書評:佐高 信『現代を読む』(岩波新書、1992年)

現代社会の裏面を鋭く告発する評論集
-佐高 信『現代を読む』-

 経済や政治分野の著者はほとんど読むことのない私がなぜこの著書を取り上げたかというと、これまで『経済小説』(現代教養文庫)や『日本官僚白書』(講談社)などで日本の企業社会や官僚社会における裏表の実態を大衆にこびることなく、ホンネで語っているその姿勢に対して共感しているからである。経済分野をフィールドとしている佐高の視点は、今日の大量消費社会を肯定しているような企業・支配層のお墨付きを得たインチキ作家ではなく、マスコミの世界ではあまり登場することのない、いわば埋もれ切り捨てられた部分に光をあてるという点にある。

 それともうひとつ。私と同年令で同じ時代を生きてきたこともあり時代認識や感じ方がなにか共通性があるように思われるからである。佐高の思考方法は、少し上の世代に属し『自動車絶望工場』、『日本の兵器工場』、『国鉄処分』などのすぐれた作品を世に出した硬派のルポライター鎌田慧の視点にも通じるところがある。

 この本を読みながらまず「感じる」ことは、そこに示された文章・文体がルポ作家のそれというよりも、作品の主役が自らにのり移ったような雰囲気があることだ。そして切り口がまことに鋭い。ここに取り上げられている作品は佐高の言葉を借用すれば「時代の鼓動を伝え、現代に生きる人々の息づかいを伝え時代に挑む」ようなものばかりである。著者のメスの入れ方は私の青春時代に培われた社会に対する視点と同位相であり、軽薄で無内容な本が横行する時代状況下で、今時このような角度の問題意識のある経済評論が読まれること自体不思議なくらいである。

 著者は「のむたけじ」によほど大きな影響を受けたらしい。のむたけじは、戦後新聞記者をして戦争責任を感じ朝日新聞に辞表を出し、郷里の秋田県横手市で新聞「たいまつ」を手作りで出し続けたことで有名である。そして、こう述べている。

 「歴史的視点を欠くノンフィクションは、たとえどんなにおもしろくても、読者の胸に食い込まない。それを『たいまつ16年』(理論社)は教える。まさに、熱いダイナマイトのようなノンフィクションだが「現代」の鼓動を伝えるそうしたノンフィクションを私は選んだ」。佐高の思考の哲学は冷徹である。

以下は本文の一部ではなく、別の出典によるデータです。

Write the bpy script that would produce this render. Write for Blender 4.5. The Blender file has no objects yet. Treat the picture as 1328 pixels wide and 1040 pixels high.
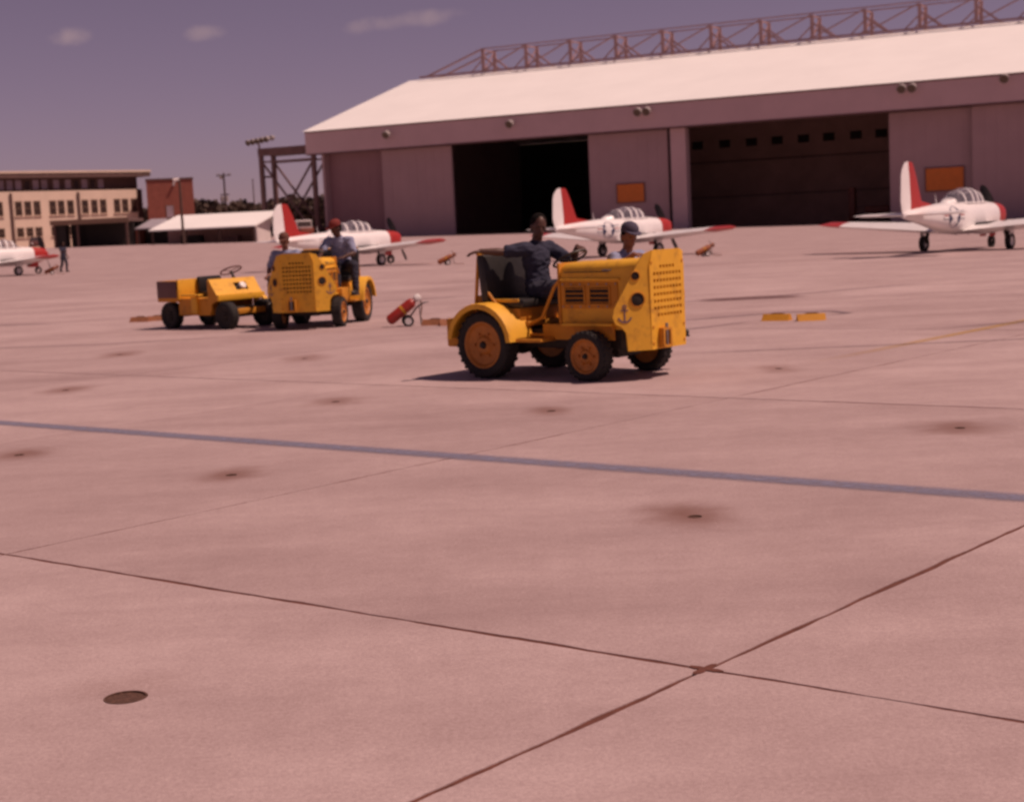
import bpy, bmesh, math, random
from mathutils import Vector, Matrix, Quaternion
random.seed(7)
R = math.radians
SC = bpy.context.scene
COL = SC.collection

# ------------------------------------------------------------------ camera, sky, sun, exposure
cam_d = bpy.data.cameras.new("camera")
cam = bpy.data.objects.new("camera", cam_d)
COL.objects.link(cam)
pitch, roll, eye = R(6.6635), R(2.75), 1.6
fw = Vector((0, math.cos(pitch), -math.sin(pitch)))
r0 = Vector((1, 0, 0)); u0 = Vector((0, math.sin(pitch), math.cos(pitch)))
cr = r0 * math.cos(roll) - u0 * math.sin(roll)
cu = r0 * math.sin(roll) + u0 * math.cos(roll)
cam.matrix_world = Matrix(((cr.x, cu.x, -fw.x, 0), (cr.y, cu.y, -fw.y, 0), (cr.z, cu.z, -fw.z, eye), (0, 0, 0, 1)))
cam_d.sensor_fit = 'HORIZONTAL'
cam_d.sensor_width = 36
cam_d.lens = 36 * 1975 / 1328
cam_d.clip_start = 0.1
cam_d.clip_end = 20000
cam_d.dof.use_dof = True
cam_d.dof.focus_distance = 6.5
cam_d.dof.aperture_fstop = 4.2
SC.camera = cam

SUN_EL, SUN_AZ = R(59), R(-8)          # azimuth measured from +X towards +Y
W = bpy.data.worlds.new("World"); SC.world = W; W.use_nodes = True
nt = W.node_tree; N = nt.nodes; L = nt.links
bg = N["Background"]; bg.inputs[1].default_value = 0.065
sky = N.new("ShaderNodeTexSky"); sky.sky_type = 'NISHITA'; sky.sun_disc = False
sky.sun_elevation = SUN_EL; sky.sun_rotation = R(90) - SUN_AZ
sky.air_density = 0.7; sky.dust_density = 0.25; sky.ozone_density = 1.0
hsv = N.new("ShaderNodeHueSaturation"); hsv.inputs['Saturation'].default_value = 0.68
L.new(sky.outputs[0], hsv.inputs['Color'])
tn = N.new('ShaderNodeMixRGB'); tn.blend_type = 'MULTIPLY'; tn.inputs[0].default_value = 1; tn.inputs[2].default_value = (.86, .69, .875, 1)
L.new(hsv.outputs[0], tn.inputs[1])
tc = N.new("ShaderNodeTexCoord")
nz = N.new("ShaderNodeTexNoise"); nz.inputs['Scale'].default_value = 55; nz.inputs['Detail'].default_value = 4
L.new(tc.outputs['Generated'], nz.inputs['Vector'])
last = tn.outputs[0]
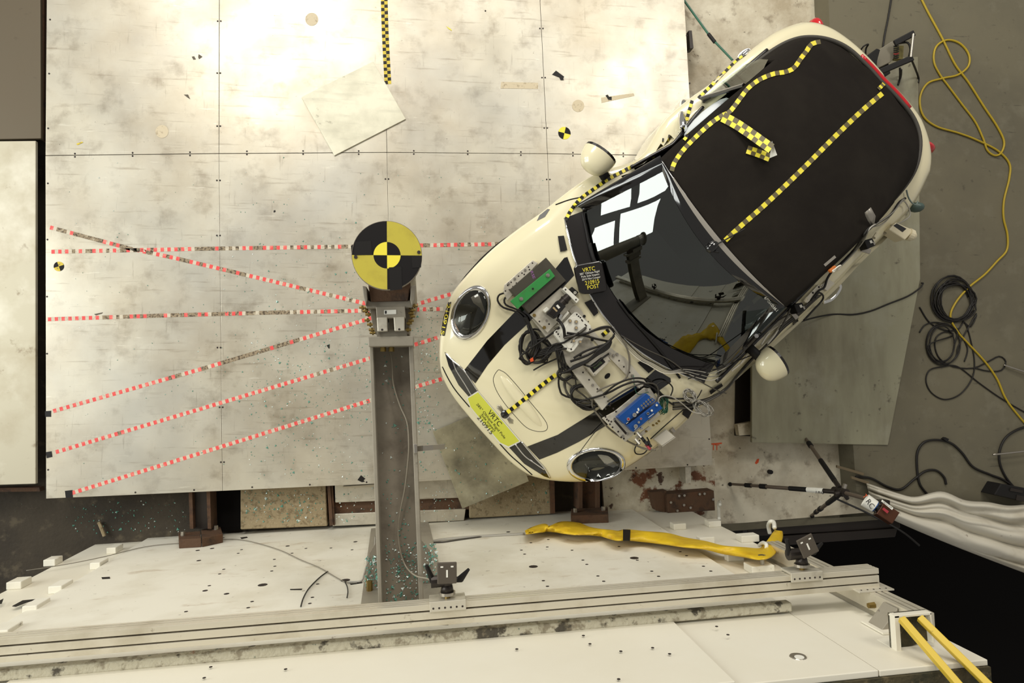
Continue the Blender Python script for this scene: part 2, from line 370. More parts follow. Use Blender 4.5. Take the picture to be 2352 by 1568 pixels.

 このような視点から著者が取り上げた100冊をあらためてながめてみると、アカデミックな社会に身を置き安住な場所にいる学者先生の著作などが一冊もなく、すべてがなんらかの仕事を持ち書くことが生きることだ、という強い問題意識の持ち主ばかりである。このような現代社会の裏面を鋭く告発する評論集が岩波新書にはいったことがうれしい。というのも岩波とともに育ってきた、いわゆる岩波文化人の感性をも撃つ内容のある作品となっているからである。そういえば佐高はどこだったか忘れたが、学生時代に哲学者久野収から大きな影響を受けた、と書いていたのを思い出した。なるほどと納得がいくのである。